___ Information shown
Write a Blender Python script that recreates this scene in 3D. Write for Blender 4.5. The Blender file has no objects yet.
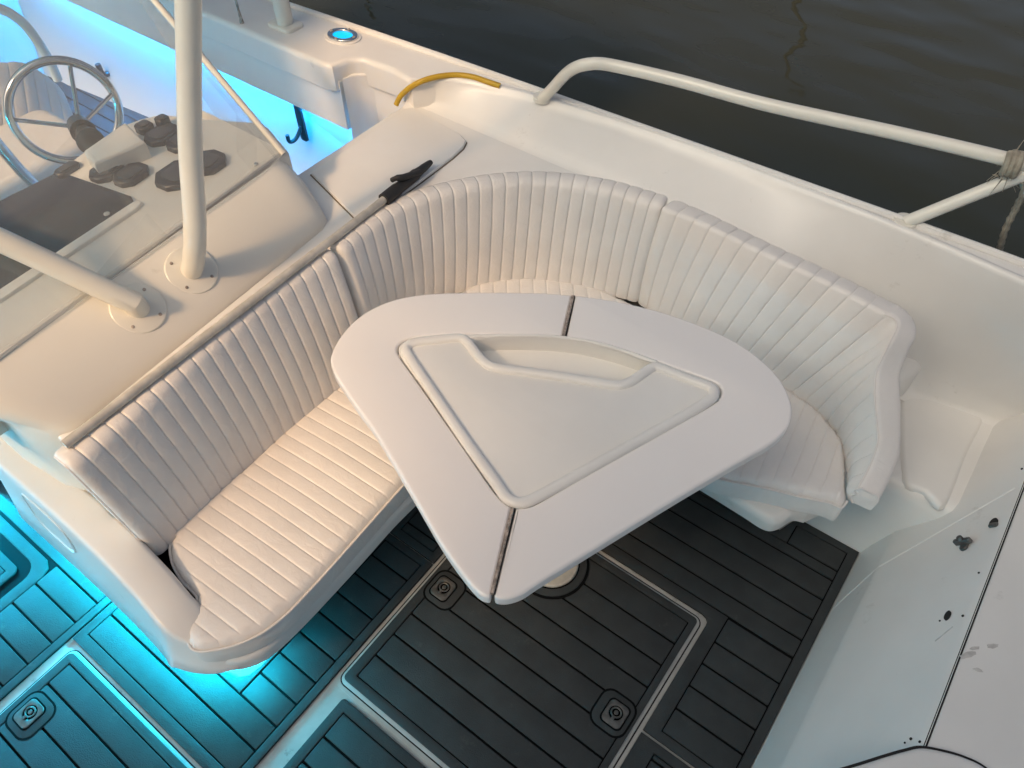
import bpy, bmesh, math, random
import numpy as np
from mathutils import Vector, Matrix
from mathutils.geometry import tessellate_polygon, delaunay_2d_cdt
random.seed(7)
sc = bpy.context.scene
C = sc.collection

# ------------------------------------------------------------------ camera
ROT = Matrix(((0.80240555, -0.45770934, 0.3829458),
              (0.59676986, 0.61898447, -0.51061136),
              (-0.00332591, 0.63824791, 0.76982371)))
FPX, CAMZ = 776.0, 2.0
def ray(px, py):
    return ROT @ Vector((px - 512.0, -(py - 384.0), -FPX))
def at(px, py, z):                      # photo pixel -> point on the level z (metres above the cockpit floor)
    d = ray(px, py); t = (z - CAMZ) / d.z
    return Vector((d.x * t, d.y * t, z))
def at_x(px, py, x):
    d = ray(px, py); t = x / d.x
    return Vector((x, d.y * t, CAMZ + d.z * t))
def at_y(px, py, y):
    d = ray(px, py); t = y / d.y
    return Vector((d.x * t, y, CAMZ + d.z * t))
cam_d = bpy.data.cameras.new('camera'); cam = bpy.data.objects.new('camera', cam_d); C.objects.link(cam)
cam.matrix_world = Matrix.Translation((0, 0, CAMZ)) @ ROT.to_4x4()
cam_d.sensor_width = 36.0; cam_d.lens = FPX / 1024 * 36; cam_d.clip_start = 0.02; cam_d.clip_end = 3000
sc.camera = cam

# ------------------------------------------------------------------ materials
def mat(name, col, rough=0.4, metal=0.0, noise=0.0, nscale=8.0, bump=0.0, bscale=200.0, coat=0.0, col2=None, spec=0.5, dirt=None, wrinkle=0.0):
    m = bpy.data.materials.new(name); m.use_nodes = True
    nt = m.node_tree; N = nt.nodes; L = nt.links
    b = N['Principled BSDF']
    b.inputs['Base Color'].default_value = (*col, 1); b.inputs['Roughness'].default_value = rough
    b.inputs['Metallic'].default_value = metal; b.inputs['Coat Weight'].default_value = coat
    b.inputs['Coat Roughness'].default_value = 0.08; b.inputs['Specular IOR Level'].default_value = spec
    tc = N.new('ShaderNodeTexCoord')
    last = None
    if noise or col2:
        n = N.new('ShaderNodeTexNoise'); n.inputs['Scale'].default_value = nscale; n.inputs['Detail'].default_value = 6
        L.new(tc.outputs['Object'], n.inputs['Vector'])
        r = N.new('ShaderNodeValToRGB'); r.color_ramp.elements[0].position = 0.35; r.color_ramp.elements[1].position = 0.7
        c2 = col2 or tuple(c * (1 - noise) for c in col)
        r.color_ramp.elements[0].color = (*c2, 1); r.color_ramp.elements[1].color = (*col, 1)
        L.new(n.outputs['Fac'], r.inputs['Fac']); last = r.outputs['Color']
        rr = N.new('ShaderNodeMapRange'); rr.inputs['To Min'].default_value = rough * 0.85; rr.inputs['To Max'].default_value = min(1, rough * 1.2)
        L.new(n.outputs['Fac'], rr.inputs['Value']); L.new(rr.outputs['Result'], b.inputs['Roughness'])
    if dirt:                                              # scuffs and specks with a shape of their own
        n2 = N.new('ShaderNodeTexNoise'); n2.inputs['Scale'].default_value = dirt[1]; n2.inputs['Detail'].default_value = 9; n2.inputs['Roughness'].default_value = 0.7
        L.new(tc.outputs['Object'], n2.inputs['Vector'])
        r2 = N.new('ShaderNodeValToRGB'); r2.color_ramp.elements[0].position = dirt[2]; r2.color_ramp.elements[1].position = dirt[2] + 0.1
        r2.color_ramp.elements[0].color = (0, 0, 0, 1); r2.color_ramp.elements[1].color = (1, 1, 1, 1)
        L.new(n2.outputs['Fac'], r2.inputs['Fac'])
        mx = N.new('ShaderNodeMix'); mx.data_type = 'RGBA'
        mu = N.new('ShaderNodeMath'); mu.operation = 'MULTIPLY'; mu.inputs[1].default_value = dirt[3]
        L.new(r2.outputs['Color'], mu.inputs[0]); L.new(mu.outputs[0], mx.inputs[0])
        if last: L.new(last, mx.inputs[6])
        else: mx.inputs[6].default_value = (*col, 1)
        mx.inputs[7].default_value = (*dirt[0], 1); last = mx.outputs[2]
    if last: L.new(last, b.inputs['Base Color'])
    if bump:
        n3 = N.new('ShaderNodeTexNoise'); n3.inputs['Scale'].default_value = bscale; n3.inputs['Detail'].default_value = 3
        L.new(tc.outputs['Object'], n3.inputs['Vector'])
        bp = N.new('ShaderNodeBump'); bp.inputs['Strength'].default_value = bump; bp.inputs['Distance'].default_value = 0.002
        L.new(n3.outputs['Fac'], bp.inputs['Height']); L.new(bp.outputs['Normal'], b.inputs['Normal'])
        if wrinkle:
            n4 = N.new('ShaderNodeTexNoise'); n4.inputs['Scale'].default_value = 22; n4.inputs['Detail'].default_value = 2; n4.inputs['Distortion'].default_value = 1.2
            L.new(tc.outputs['Object'], n4.inputs['Vector'])
            bq = N.new('ShaderNodeBump'); bq.inputs['Strength'].default_value = wrinkle; bq.inputs['Distance'].default_value = 0.006
            L.new(n4.outputs['Fac'], bq.inputs['Height']); L.new(bq.outputs['Normal'], bp.inputs['Normal'])
    return m
M = {}
M['gel'] = mat('gelcoat', (0.80, 0.785, 0.75), 0.33, noise=0.08, nscale=4, coat=0.08, dirt=((0.36, 0.33, 0.28), 7, 0.63, 0.42), bump=0.04, bscale=30)
M['gelc'] = mat('console_gelcoat', (0.80, 0.765, 0.68), 0.3, noise=0.05, nscale=4, dirt=((0.42, 0.36, 0.28), 7, 0.64, 0.35), bump=0.04, bscale=30)
M['deck'] = mat('deck_paint', (0.76, 0.76, 0.73), 0.45, noise=0.07, nscale=5, dirt=((0.3, 0.29, 0.26), 9, 0.67, 0.5), bump=0.12, bscale=350)
M['table'] = mat('table_board', (0.89, 0.855, 0.82), 0.22, noise=0.015, nscale=6, dirt=((0.35, 0.30, 0.25), 70, 0.715, 0.6))
M['tray'] = mat('tray_plastic', (0.85, 0.83, 0.78), 0.3, noise=0.06, nscale=5, dirt=((0.45, 0.4, 0.34), 20, 0.68, 0.4))
M['vinyl'] = mat('vinyl', (0.80, 0.765, 0.725), 0.44, noise=0.07, nscale=9, bump=0.16, bscale=260, wrinkle=0.35, dirt=((0.50, 0.45, 0.38), 16, 0.66, 0.35))
M['welt'] = mat('welt', (0.74, 0.70, 0.66), 0.5, bump=0.2, bscale=200)
M['groove'] = mat('mat_groove', (0.004, 0.005, 0.0055), 0.8, spec=0.1)
M['eva'] = mat('foam_decking', (0.046, 0.051, 0.053), 0.62, noise=0.22, nscale=14, dirt=((0.075, 0.075, 0.07), 22, 0.61, 0.6), bump=0.5, bscale=420, spec=0.25)
M['trim'] = mat('floor_gelcoat', (0.50, 0.51, 0.49), 0.4, noise=0.2, nscale=18, dirt=((0.16, 0.15, 0.13), 20, 0.6, 0.6))
M['steel'] = mat('stainless_steel', (0.62, 0.61, 0.59), 0.18, 1.0)
M['alu'] = mat('aluminium', (0.74, 0.69, 0.60), 0.42, 0.25, noise=0.3, nscale=25)
M['hinge'] = mat('hinge_steel', (0.60, 0.50, 0.42), 0.5, 0.1, noise=0.6, nscale=90)
M['black'] = mat('black_plastic', (0.018, 0.018, 0.019), 0.35)
M['rubber'] = mat('black_rubber', (0.025, 0.024, 0.024), 0.6, bump=0.2, bscale=150)
M['screen'] = mat('black_acrylic', (0.015, 0.016, 0.018), 0.15, noise=0.3, nscale=4)
M['dark'] = mat('dark_gap', (0.012, 0.011, 0.010), 0.8)
M['gap_brown'] = mat('brown_gap', (0.20, 0.15, 0.10), 0.7, noise=0.4, nscale=30)  # brown tone of the joint round the shelf locker lid
M['paint'] = mat('white_tube_paint', (0.78, 0.75, 0.66), 0.3, coat=0.4, noise=0.04, nscale=15)
M['yellow'] = mat('yellow_rubber', (0.50, 0.31, 0.015), 0.45)
M['rope'] = mat('frayed_rope', (0.40, 0.36, 0.28), 0.9, noise=0.4, nscale=60, bump=0.8, bscale=150)
M['gauge'] = mat('gauge_glass', (0.055, 0.055, 0.056), 0.1)
M['latch'] = mat('latch_metal', (0.18, 0.175, 0.165), 0.45, 0.7, noise=0.35, nscale=60)
M['hull'] = mat('hull_paint', (0.72, 0.71, 0.68), 0.3)
M['pole'] = mat('mast_paint', (0.02, 0.02, 0.02), 0.6)
def emit(name, col, s):
    m = bpy.data.materials.new(name); m.use_nodes = True; N = m.node_tree.nodes
    b = N['Principled BSDF']; b.inputs['Base Color'].default_value = (*col, 1)
    b.inputs['Emission Color'].default_value = (*col, 1); b.inputs['Emission Strength'].default_value = s
    return m
M['led_aft'] = emit('blue_led', (0.0, 0.37, 1.0), 200.0)
M['led_seat'] = emit('cyan_led', (0.0, 0.70, 1.0), 125.0)
M['led_star'] = emit('cyan_blue_led', (0.0, 0.60, 1.0), 125.0)
M['led_wash'] = emit('floor_wash_led', (0.0, 0.62, 1.0), 1700.0)  # added strip out of view, washes the left floor blue
M['holder_glow'] = emit('painted_blue_glow', (0.0, 0.42, 0.9), 0.9)  # emission stands in for strip light shining up through the rod holder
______
Quote, please, every line of the material above from its start through the line that has "sc.camera = cam", reproducing the words exactly and dropping any images.

The reply:
Write a Blender Python script that recreates this scene in 3D. Write for Blender 4.5. The Blender file has no objects yet.
import bpy, bmesh, math, random
import numpy as np
from mathutils import Vector, Matrix
from mathutils.geometry import tessellate_polygon, delaunay_2d_cdt
random.seed(7)
sc = bpy.context.scene
C = sc.collection

# ------------------------------------------------------------------ camera
ROT = Matrix(((0.80240555, -0.45770934, 0.3829458),
              (0.59676986, 0.61898447, -0.51061136),
              (-0.00332591, 0.63824791, 0.76982371)))
FPX, CAMZ = 776.0, 2.0
def ray(px, py):
    return ROT @ Vector((px - 512.0, -(py - 384.0), -FPX))
def at(px, py, z):                      # photo pixel -> point on the level z (metres above the cockpit floor)
    d = ray(px, py); t = (z - CAMZ) / d.z
    return Vector((d.x * t, d.y * t, z))
def at_x(px, py, x):
    d = ray(px, py); t = x / d.x
    return Vector((x, d.y * t, CAMZ + d.z * t))
def at_y(px, py, y):
    d = ray(px, py); t = y / d.y
    return Vector((d.x * t, y, CAMZ + d.z * t))
cam_d = bpy.data.cameras.new('camera'); cam = bpy.data.objects.new('camera', cam_d); C.objects.link(cam)
cam.matrix_world = Matrix.Translation((0, 0, CAMZ)) @ ROT.to_4x4()
cam_d.sensor_width = 36.0; cam_d.lens = FPX / 1024 * 36; cam_d.clip_start = 0.02; cam_d.clip_end = 3000
sc.camera = cam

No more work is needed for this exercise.